Both the Government and the MFSC (the local regulators) are following a policy of ensuring growth in all areas of financial services. Currently missing from our statute books is an up-to-date Insurance Business and Insurance Broking Act but this should be rectified in the coming months.

How well-poised is Malta to take advantage of increasing globalisation as an offshore financial centre?

Our communications system is state of the art. Malta's time zone is the same as that of Continental Western Europe, while the local university is churning out high calibre graduates in all of the main areas of relevance to financial services.

How does the regulatory climate differ from other leading offshore financial centres?

Let me first of all clarify that it is not technically correct to call Malta an 'offshore' financial centre. It is a financial centre whose regulatory framework, based as stated above on EU standards of regulation, is the same for 'offshore' and 'onshore' business. The regulations are the same for everyone.

What policies should the banking and finance sector in Malta follow for a prosperous future?

We should continue to strictly follow a prudent and serious policy of vetting clients to ensure that Malta's reputation as a financial centre of repute remains untarnished.

What would you say is the biggest obstacle to the future success of Malta as an international financial centre?

To be frank, I cannot think of a particular obstacle. All the ingredients for continued success are there. Both of the two major political parties in Malta unreservedly support the continued development of the island as a financial centre of repute. I cannot see a waning in the international demand for serious financial centres and therefore the future looks good.
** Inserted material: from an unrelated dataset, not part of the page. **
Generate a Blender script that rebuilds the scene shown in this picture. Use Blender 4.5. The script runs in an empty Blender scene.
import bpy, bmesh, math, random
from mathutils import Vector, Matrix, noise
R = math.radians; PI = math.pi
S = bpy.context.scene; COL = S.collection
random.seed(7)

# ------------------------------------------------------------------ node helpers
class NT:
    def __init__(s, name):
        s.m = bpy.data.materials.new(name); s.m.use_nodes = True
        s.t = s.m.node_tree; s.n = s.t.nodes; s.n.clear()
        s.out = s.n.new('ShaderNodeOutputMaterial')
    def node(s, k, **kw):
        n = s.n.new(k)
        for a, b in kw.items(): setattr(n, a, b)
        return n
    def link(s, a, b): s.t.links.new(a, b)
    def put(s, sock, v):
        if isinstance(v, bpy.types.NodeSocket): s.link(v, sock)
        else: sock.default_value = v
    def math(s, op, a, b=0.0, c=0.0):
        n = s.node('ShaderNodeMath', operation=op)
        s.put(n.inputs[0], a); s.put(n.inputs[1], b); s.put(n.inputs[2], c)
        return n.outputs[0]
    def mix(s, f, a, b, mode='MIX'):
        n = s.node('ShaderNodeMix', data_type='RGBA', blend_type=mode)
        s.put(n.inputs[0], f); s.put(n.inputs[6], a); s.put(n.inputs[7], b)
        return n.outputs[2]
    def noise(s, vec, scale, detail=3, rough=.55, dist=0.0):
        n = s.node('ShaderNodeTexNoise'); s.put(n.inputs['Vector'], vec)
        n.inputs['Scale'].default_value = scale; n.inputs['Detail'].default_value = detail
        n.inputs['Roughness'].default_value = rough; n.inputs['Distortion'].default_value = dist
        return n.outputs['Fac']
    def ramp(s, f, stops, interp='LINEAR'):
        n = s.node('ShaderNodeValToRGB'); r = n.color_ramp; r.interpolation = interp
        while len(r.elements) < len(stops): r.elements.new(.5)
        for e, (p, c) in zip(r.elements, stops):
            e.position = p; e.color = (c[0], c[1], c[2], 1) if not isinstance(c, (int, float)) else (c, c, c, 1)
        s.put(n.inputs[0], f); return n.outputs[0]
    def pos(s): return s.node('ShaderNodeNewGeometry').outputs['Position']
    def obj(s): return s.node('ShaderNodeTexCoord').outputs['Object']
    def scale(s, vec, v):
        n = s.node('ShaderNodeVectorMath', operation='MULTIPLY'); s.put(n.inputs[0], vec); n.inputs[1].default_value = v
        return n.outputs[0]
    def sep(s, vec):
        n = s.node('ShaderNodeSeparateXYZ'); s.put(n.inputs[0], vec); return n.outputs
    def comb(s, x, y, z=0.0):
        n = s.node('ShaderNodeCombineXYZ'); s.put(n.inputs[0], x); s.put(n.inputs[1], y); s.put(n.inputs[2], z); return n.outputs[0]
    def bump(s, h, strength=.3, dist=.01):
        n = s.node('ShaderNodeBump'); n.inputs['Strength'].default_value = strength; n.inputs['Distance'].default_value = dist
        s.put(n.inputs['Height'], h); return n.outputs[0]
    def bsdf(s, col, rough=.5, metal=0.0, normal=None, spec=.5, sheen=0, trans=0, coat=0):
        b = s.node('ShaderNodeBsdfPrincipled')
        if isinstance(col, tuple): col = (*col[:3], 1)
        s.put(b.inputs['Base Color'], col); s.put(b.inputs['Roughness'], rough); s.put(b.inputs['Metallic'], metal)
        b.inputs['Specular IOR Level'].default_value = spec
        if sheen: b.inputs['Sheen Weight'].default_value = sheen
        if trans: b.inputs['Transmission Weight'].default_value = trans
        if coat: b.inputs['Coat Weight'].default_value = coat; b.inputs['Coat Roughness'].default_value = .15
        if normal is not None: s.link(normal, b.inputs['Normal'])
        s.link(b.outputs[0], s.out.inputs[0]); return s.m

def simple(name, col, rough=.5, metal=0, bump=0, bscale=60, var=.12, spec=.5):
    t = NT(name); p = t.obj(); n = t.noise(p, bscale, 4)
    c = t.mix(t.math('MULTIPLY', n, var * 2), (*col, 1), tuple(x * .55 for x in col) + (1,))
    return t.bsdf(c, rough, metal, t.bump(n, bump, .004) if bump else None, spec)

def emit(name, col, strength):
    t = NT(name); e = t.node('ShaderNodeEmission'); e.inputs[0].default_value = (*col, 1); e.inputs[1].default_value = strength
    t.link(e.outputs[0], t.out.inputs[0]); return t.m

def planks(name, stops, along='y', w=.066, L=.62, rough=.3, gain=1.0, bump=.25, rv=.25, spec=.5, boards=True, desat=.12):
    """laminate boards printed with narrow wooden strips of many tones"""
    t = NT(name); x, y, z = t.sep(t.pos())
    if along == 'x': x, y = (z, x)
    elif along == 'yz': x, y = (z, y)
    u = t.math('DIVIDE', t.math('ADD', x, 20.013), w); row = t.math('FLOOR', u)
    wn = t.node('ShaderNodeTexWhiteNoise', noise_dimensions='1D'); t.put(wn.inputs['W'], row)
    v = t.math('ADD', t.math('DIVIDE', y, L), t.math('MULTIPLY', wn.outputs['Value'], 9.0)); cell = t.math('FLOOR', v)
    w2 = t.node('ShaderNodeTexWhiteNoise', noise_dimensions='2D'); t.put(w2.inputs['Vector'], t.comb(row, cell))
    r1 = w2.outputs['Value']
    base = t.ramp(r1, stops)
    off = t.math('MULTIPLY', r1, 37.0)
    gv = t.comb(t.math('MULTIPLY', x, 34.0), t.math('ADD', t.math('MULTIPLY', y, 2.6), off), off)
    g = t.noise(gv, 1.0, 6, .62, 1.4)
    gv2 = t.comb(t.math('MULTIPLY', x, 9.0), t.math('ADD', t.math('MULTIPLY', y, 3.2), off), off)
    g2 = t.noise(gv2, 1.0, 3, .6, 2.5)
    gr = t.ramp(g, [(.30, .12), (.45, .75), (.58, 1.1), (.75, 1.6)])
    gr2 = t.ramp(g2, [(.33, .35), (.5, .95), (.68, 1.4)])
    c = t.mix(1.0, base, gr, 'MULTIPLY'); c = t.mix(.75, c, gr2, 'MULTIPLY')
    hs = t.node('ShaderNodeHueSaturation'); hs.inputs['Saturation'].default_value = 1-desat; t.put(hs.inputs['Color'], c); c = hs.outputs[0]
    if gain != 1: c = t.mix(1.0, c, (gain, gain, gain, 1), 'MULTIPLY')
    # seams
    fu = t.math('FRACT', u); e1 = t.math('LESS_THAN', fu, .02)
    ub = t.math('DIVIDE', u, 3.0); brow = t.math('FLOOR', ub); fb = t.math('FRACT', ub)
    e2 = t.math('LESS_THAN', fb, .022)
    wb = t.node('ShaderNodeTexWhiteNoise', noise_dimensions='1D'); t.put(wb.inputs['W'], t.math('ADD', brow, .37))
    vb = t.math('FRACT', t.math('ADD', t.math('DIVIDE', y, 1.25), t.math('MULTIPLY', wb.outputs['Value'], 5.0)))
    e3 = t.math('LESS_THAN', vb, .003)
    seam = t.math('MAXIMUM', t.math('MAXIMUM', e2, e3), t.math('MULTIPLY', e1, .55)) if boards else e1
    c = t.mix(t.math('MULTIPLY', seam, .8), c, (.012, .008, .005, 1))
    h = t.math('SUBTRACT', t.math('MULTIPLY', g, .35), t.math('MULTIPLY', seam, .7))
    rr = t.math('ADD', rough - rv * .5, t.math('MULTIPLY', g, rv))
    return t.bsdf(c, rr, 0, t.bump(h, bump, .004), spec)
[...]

Generally from your experience, do you think the image of offshore financial centres has improved?

I feel that the days of lax offshore financial centres are numbered. For this reason there is no doubt, in my mind at least, that financial centres everywhere are tightening up their regulatory framework and introducing laws to prevent money laundering. However, I believe the correct answer is that the image of some has deteriorated while those of other has improved.